Did you know, for instance, that the NYC Department of Education is laying off teachers at the same time the well-titled Chancellor Joel Klein has handed out a $5 million consulting contract to recruit new teachers?

  • reply
by Alessandro Cima on Monday, May 24, 2010 12:10 pm

Levi, what a great idea for a post! This immutability thing is fascinating and it is an important consideration. I would say, however, that the most interesting ideas regarding immutability are actually not happening in the literary world. They are happening in the art world - street art. Banksy and the other artists who create works on walls around the world and often see those works erased or modified by other artists within a matter of days or hours. They even see the works completely removed by thieves or collectors who know that the works are worth huge sums of money. The thieves want immutability. The artists couldn't care less.

I mention these artists because this issue of mutability is nothing to them. It is not even a consideration. They draw and they walk away. What happens to the picture later of of no importance whatsoever. They revel in this attitude and they are defining the future of how we look at art, whether it be visual art or literary.

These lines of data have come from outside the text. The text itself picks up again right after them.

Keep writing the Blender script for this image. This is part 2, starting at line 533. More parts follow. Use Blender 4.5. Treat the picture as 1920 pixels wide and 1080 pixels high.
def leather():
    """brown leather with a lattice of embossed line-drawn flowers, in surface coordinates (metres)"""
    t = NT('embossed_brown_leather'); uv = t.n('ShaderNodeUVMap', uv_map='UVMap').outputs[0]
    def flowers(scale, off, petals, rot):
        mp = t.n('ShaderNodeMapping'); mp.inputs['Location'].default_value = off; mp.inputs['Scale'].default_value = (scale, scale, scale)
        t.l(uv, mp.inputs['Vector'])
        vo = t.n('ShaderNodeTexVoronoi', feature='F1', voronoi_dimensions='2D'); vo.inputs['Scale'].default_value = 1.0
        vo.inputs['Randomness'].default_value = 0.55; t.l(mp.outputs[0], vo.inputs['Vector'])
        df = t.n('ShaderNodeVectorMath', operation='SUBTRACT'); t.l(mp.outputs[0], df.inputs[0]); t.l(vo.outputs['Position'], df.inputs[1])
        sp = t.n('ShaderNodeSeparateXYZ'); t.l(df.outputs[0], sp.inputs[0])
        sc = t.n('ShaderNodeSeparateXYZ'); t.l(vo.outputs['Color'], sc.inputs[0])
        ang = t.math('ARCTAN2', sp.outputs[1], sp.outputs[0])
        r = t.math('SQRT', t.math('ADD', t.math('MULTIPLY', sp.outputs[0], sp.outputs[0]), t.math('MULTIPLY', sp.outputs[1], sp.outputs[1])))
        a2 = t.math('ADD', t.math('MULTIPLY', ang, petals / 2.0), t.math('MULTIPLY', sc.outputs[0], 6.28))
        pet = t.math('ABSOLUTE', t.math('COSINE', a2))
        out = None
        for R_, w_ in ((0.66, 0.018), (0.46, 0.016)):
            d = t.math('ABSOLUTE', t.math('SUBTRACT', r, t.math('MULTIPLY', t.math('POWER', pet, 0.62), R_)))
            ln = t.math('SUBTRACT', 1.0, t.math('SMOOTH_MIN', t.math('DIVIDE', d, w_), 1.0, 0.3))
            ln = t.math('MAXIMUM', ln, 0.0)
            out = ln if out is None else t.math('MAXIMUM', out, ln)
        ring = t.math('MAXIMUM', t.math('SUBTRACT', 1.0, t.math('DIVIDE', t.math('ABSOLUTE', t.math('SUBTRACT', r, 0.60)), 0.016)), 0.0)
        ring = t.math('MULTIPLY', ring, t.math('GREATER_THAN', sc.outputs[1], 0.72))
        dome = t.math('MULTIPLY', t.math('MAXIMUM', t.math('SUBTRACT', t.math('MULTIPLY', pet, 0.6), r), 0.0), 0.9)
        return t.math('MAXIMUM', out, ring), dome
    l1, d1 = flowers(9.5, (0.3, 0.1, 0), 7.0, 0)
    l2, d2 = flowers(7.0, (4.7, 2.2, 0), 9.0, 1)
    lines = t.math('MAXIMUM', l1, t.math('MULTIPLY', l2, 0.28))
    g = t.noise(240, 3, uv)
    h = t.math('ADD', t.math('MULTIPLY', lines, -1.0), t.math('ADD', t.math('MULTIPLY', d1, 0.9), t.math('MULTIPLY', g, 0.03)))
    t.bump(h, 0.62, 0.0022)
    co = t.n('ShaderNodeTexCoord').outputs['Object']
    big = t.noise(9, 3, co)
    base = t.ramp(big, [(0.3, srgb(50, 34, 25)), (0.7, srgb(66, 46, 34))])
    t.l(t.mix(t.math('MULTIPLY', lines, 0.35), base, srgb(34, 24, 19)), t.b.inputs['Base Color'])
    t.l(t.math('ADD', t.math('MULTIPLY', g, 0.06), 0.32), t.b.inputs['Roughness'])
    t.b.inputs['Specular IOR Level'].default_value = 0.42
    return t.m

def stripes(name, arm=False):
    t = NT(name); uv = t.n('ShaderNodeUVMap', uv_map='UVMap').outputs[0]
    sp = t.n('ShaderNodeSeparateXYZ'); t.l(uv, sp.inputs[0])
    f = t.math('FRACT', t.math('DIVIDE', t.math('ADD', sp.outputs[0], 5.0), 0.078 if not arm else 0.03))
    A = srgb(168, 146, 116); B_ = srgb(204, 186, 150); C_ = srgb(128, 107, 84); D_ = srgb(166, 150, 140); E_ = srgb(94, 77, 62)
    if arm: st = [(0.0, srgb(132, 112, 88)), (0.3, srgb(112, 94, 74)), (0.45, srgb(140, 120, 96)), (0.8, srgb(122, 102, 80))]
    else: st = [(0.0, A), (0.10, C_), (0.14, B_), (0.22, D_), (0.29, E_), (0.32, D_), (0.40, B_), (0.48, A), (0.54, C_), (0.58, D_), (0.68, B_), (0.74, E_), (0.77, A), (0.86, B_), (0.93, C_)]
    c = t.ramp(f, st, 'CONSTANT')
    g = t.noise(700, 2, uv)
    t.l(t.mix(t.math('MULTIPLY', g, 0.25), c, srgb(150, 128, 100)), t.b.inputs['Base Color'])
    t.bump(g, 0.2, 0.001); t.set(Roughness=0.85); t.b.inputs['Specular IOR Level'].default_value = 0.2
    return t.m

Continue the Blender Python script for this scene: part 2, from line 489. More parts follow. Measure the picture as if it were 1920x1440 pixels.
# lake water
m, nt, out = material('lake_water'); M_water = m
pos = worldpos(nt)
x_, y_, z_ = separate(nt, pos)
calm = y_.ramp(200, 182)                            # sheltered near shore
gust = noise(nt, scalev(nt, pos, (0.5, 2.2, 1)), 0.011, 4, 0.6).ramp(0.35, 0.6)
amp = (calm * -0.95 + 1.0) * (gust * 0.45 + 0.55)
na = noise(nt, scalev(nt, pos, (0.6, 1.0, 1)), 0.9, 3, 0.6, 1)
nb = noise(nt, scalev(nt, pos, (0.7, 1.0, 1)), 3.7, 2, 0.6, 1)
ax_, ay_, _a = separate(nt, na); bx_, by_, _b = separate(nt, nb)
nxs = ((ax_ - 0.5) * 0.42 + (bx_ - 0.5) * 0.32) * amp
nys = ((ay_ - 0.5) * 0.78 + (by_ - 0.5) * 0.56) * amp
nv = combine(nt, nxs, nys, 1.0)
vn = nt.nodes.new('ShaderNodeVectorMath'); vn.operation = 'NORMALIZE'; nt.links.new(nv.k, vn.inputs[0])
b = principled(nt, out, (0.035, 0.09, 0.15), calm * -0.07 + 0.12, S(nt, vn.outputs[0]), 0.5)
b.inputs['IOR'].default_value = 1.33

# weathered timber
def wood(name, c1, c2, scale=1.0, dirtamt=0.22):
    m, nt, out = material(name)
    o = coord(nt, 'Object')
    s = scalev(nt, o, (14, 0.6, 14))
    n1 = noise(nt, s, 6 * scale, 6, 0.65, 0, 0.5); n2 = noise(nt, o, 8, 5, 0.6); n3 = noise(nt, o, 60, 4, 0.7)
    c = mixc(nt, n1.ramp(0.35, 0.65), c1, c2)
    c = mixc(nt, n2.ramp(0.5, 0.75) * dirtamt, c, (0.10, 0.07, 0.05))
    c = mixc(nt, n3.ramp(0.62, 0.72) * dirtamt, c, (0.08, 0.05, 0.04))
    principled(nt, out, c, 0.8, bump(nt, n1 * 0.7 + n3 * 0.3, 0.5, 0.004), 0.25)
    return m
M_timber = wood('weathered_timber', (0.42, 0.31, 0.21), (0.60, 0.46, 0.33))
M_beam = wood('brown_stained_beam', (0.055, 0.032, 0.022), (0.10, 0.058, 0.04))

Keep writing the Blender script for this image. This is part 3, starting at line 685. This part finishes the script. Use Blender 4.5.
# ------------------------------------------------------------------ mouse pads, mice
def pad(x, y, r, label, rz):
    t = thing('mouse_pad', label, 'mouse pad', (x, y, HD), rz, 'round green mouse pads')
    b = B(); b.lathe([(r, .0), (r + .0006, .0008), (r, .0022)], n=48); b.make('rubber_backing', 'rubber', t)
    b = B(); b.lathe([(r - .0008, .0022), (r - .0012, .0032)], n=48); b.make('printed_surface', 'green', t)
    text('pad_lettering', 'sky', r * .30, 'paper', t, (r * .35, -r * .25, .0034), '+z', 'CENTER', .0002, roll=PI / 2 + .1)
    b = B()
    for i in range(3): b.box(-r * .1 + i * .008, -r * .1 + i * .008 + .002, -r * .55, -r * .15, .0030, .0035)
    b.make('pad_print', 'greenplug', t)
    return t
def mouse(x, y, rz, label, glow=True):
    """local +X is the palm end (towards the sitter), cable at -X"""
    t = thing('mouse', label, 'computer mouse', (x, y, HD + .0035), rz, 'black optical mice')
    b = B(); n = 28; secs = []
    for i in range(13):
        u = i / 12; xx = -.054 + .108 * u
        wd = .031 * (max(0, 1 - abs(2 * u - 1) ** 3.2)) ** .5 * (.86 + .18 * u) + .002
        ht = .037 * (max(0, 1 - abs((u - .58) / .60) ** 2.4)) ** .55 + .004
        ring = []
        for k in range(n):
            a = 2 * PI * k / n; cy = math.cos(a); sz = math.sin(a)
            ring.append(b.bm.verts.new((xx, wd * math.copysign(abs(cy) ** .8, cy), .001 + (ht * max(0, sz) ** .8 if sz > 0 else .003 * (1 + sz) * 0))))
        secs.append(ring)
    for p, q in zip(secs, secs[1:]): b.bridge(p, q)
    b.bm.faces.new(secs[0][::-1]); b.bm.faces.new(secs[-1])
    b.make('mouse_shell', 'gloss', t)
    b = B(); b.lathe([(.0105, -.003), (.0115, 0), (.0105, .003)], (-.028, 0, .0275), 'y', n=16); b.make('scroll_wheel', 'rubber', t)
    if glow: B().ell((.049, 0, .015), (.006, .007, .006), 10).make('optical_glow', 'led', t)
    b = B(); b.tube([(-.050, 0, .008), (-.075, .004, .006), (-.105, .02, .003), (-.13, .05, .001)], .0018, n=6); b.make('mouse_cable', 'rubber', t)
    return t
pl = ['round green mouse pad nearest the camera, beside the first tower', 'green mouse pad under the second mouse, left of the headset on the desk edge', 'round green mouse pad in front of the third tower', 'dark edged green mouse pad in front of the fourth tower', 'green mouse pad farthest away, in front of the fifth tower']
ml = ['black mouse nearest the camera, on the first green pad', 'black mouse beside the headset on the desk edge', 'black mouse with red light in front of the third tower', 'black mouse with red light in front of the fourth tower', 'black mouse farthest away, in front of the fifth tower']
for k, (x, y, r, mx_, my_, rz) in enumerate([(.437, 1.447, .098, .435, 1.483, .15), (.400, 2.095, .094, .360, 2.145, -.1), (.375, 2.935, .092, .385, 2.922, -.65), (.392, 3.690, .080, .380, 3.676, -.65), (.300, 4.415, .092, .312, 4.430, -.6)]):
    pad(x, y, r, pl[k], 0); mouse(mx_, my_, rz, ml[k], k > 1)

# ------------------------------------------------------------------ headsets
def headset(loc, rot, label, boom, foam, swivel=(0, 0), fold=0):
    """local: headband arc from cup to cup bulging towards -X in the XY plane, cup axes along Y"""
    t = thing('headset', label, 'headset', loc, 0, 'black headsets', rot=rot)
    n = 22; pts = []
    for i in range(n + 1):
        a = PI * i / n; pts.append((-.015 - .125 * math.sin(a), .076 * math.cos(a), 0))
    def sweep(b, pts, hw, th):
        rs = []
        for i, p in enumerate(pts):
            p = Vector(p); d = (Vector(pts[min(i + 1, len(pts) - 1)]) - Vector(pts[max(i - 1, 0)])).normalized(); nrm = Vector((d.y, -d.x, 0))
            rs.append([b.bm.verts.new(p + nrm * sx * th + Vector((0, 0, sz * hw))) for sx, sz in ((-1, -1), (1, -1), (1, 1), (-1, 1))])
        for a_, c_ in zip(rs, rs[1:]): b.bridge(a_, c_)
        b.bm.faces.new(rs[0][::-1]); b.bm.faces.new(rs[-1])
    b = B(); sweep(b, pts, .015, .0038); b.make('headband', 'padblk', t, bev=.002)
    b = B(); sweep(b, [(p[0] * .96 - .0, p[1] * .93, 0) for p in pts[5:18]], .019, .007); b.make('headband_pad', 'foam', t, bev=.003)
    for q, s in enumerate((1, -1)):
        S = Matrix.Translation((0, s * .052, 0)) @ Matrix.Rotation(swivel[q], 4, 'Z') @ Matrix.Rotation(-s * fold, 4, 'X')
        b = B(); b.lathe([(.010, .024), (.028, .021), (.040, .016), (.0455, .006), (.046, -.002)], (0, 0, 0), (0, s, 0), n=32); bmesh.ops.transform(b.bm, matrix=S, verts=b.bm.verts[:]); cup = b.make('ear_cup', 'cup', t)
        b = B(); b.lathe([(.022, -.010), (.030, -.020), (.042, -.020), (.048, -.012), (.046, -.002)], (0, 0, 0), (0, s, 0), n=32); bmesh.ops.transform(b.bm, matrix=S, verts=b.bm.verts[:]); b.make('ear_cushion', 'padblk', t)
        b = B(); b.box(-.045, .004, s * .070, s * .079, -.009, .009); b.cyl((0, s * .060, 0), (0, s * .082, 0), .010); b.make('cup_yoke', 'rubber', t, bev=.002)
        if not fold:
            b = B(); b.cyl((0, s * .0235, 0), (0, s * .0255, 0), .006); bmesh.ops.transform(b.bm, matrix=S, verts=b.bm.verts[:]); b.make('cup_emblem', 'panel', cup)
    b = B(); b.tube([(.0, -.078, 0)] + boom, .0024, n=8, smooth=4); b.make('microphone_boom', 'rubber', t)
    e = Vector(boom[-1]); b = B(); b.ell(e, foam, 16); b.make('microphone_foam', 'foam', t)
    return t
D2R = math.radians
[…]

For these artists, I suspect that the book would simply be another cinderblock wall. Paint it. Admire it. And walk away. What happens next is just what happens next.

  • reply
by Levi Asher on Monday, May 24, 2010 02:03 pm

Cool, Alessandro, thanks for bringing that up. Makes me think of the Buiddhist mandala sand painters, who work for weeks and then destroy their own work as soon as it's done.

  • reply
by Alessandro Cima on Monday, May 24, 2010 04:19 pm

Yes, that's right. The mandala painters are a very good example. This is a good post. I'll keep thinking about this.

  • reply
by Kate on Wednesday, June 9, 2010 11:29 pm

I think that its easy to presume that a book cannot be changed, but I agree with the earlier comment: books have come to BE because of their mutability. In fact, the basic structure of every book I can think of has come from stories and expericences past down from father to son. The modern romance takes its que from classic literature like Romeo and Juliet, but the idea of love has been around since the beginning of man. So are books, in fact, not life written down, and cannot life be changed?
So if you change a book, its not really the same book, but a diffrent outlook on one or many aspects of human nature. Every change that is made is another persons opinion, and has a right to be given.
Just because Shakespeare thought Romeo and Juliet should be named so and deal with certian issues,does it mean that Romeo and Juliet shouldn't be named...say, Maria and Tony, and struggle with race instead of a family feud, according to the imagination, life experience, values, and opinions of another.
Stories that are changed are not the same story. We all have hearts, but we aren't the same people. Thus, a story may be about star crossed lovers, but not both be Romeo and Juliet.